Attendez-vous quelque chose d’Emmanuel Macron en amont du second tour ?

Emmanuel Macron est un grand comédien ; il est actuellement en plein jeu pour essayer de récupérer les électeurs de gauche à coups de pirouettes. Et notamment sur le sujet des retraites, en évoquant l’idée d’une concession sur l’âge de départ sans abandonner sa réforme. Mais il ne berne personne. Je n’oublie pas qu’il représente une politique de violence sociale effrénée et d’étouffement démocratique. Il faut regarder son projet en face et les cinq ans qu’il laisse derrière lui : sa pierre angulaire, c’est la destruction des droits sociaux et des services publics. Il reste le président des riches. Lui aussi est à combattre. Je n’en attends plus rien.

Depuis l’élection présidentielle de Jacques Chirac en 2002, le mythe du « troisième tour social » s’est imposé. A-t-il encore une signification aujourd’hui ?

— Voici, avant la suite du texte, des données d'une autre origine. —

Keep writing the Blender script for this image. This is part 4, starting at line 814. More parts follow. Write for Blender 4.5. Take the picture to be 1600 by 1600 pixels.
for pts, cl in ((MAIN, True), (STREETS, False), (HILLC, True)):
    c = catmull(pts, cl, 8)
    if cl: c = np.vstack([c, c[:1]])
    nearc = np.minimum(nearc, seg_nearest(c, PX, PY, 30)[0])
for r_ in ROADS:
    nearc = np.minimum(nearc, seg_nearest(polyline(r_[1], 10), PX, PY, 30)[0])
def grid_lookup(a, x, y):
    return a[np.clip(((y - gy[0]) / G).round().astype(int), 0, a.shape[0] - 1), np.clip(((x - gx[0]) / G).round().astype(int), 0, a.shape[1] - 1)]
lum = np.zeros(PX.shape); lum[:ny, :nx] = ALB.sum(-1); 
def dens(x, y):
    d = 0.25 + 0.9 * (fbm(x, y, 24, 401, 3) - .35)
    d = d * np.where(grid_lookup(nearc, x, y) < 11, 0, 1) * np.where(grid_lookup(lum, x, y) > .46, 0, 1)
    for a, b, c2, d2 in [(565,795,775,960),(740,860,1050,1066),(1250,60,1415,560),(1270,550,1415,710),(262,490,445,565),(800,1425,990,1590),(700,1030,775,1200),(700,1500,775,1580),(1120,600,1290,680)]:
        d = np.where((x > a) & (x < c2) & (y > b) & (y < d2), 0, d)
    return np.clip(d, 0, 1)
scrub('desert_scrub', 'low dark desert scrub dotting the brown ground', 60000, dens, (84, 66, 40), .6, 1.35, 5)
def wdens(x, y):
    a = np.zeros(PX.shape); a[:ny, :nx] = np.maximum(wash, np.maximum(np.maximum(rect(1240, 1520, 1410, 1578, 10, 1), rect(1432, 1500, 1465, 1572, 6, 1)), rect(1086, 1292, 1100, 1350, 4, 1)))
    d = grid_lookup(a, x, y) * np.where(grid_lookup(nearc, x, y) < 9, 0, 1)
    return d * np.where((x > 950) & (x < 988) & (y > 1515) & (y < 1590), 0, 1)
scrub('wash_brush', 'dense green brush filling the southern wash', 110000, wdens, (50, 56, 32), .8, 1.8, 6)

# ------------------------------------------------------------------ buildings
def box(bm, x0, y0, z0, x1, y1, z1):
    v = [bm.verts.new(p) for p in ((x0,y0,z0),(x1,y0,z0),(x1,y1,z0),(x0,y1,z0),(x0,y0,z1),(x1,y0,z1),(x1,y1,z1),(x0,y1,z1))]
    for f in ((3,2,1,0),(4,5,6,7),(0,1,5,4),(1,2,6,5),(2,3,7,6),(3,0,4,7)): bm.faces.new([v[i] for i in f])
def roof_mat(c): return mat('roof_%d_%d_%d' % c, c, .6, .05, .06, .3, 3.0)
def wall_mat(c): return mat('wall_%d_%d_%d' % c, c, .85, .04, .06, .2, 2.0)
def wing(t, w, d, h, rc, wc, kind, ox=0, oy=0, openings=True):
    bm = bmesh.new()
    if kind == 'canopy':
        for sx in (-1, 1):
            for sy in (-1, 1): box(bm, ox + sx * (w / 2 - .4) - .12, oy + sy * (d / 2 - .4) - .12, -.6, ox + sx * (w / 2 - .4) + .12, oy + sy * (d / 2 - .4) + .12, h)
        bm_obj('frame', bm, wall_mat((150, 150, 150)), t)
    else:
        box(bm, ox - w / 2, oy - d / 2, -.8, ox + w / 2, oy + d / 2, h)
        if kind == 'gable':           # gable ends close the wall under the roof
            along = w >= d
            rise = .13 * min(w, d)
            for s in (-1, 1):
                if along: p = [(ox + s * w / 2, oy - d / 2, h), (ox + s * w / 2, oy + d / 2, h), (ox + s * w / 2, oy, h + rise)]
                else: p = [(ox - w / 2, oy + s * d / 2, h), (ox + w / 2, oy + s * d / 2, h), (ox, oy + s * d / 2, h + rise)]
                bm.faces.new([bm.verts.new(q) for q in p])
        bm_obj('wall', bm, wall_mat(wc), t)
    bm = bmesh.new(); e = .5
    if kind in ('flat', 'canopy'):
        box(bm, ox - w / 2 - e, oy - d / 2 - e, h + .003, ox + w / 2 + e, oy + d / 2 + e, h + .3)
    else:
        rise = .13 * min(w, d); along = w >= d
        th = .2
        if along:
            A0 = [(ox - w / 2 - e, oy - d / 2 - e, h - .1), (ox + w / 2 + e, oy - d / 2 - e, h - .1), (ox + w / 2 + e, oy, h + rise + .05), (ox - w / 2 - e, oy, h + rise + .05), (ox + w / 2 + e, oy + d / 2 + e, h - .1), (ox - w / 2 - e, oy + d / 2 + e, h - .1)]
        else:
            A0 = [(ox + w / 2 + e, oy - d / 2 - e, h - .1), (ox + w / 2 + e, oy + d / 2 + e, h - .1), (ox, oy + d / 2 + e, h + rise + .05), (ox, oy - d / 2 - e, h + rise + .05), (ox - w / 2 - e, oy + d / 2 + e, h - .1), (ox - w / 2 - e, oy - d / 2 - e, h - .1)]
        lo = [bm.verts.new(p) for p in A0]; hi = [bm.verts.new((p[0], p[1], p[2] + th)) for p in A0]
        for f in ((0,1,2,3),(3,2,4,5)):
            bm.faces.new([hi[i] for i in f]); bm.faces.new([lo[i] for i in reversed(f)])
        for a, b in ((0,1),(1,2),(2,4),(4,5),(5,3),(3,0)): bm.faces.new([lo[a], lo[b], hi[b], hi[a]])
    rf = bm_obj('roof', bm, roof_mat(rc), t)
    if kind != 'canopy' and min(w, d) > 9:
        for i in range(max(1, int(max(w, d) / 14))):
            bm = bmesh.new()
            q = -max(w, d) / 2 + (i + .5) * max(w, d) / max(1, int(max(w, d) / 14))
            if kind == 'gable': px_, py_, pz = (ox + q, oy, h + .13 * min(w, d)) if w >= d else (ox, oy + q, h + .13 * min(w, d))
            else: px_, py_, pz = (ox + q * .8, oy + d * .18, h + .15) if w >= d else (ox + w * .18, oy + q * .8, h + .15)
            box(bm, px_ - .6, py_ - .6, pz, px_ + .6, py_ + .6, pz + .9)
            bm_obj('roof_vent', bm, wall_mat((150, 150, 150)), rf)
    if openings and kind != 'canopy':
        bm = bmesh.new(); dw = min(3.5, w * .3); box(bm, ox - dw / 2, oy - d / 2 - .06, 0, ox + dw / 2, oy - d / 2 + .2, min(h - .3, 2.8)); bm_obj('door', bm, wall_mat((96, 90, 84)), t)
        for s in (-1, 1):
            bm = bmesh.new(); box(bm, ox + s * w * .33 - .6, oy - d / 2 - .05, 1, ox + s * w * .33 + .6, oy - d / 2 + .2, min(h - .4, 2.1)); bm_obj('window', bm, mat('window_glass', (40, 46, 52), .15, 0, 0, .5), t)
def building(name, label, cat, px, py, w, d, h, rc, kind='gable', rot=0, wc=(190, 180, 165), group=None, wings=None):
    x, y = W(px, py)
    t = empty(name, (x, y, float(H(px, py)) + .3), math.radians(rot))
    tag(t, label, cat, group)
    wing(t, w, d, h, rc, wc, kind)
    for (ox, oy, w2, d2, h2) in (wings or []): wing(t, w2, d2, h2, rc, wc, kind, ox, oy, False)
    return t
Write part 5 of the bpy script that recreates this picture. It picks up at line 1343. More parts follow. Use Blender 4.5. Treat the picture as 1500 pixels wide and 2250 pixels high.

La transformation de la société a deux bras : celui des mouvements sociaux et celui de toutes les forces politiques de gauche qui tentent de conquérir les institutions et de changer le système. J’espère fermement que les colères exprimées dans la rue ne cesseront pas au lendemain du second tour, quelle qu’en soit l’issue. Il y a un profond désir de changement. Je me suis engagée pendant vingt ans dans ces mouvements sociaux et je les pense toujours aussi essentiels pour transformer la société. J’ai maintenant à cœur de traduire ces aspirations et de construire électoralement ce pôle populaire pour les prochains scrutins. À commencer par les législatives, qui vont arriver très vite. Elles nous donnent une chance de transformer l’immense espoir soulevé pendant cette présidentielle en une victoire face à la droite et à l’extrême droite.

Aurélie Trouvé Présidente du parlement de l’Union populaire.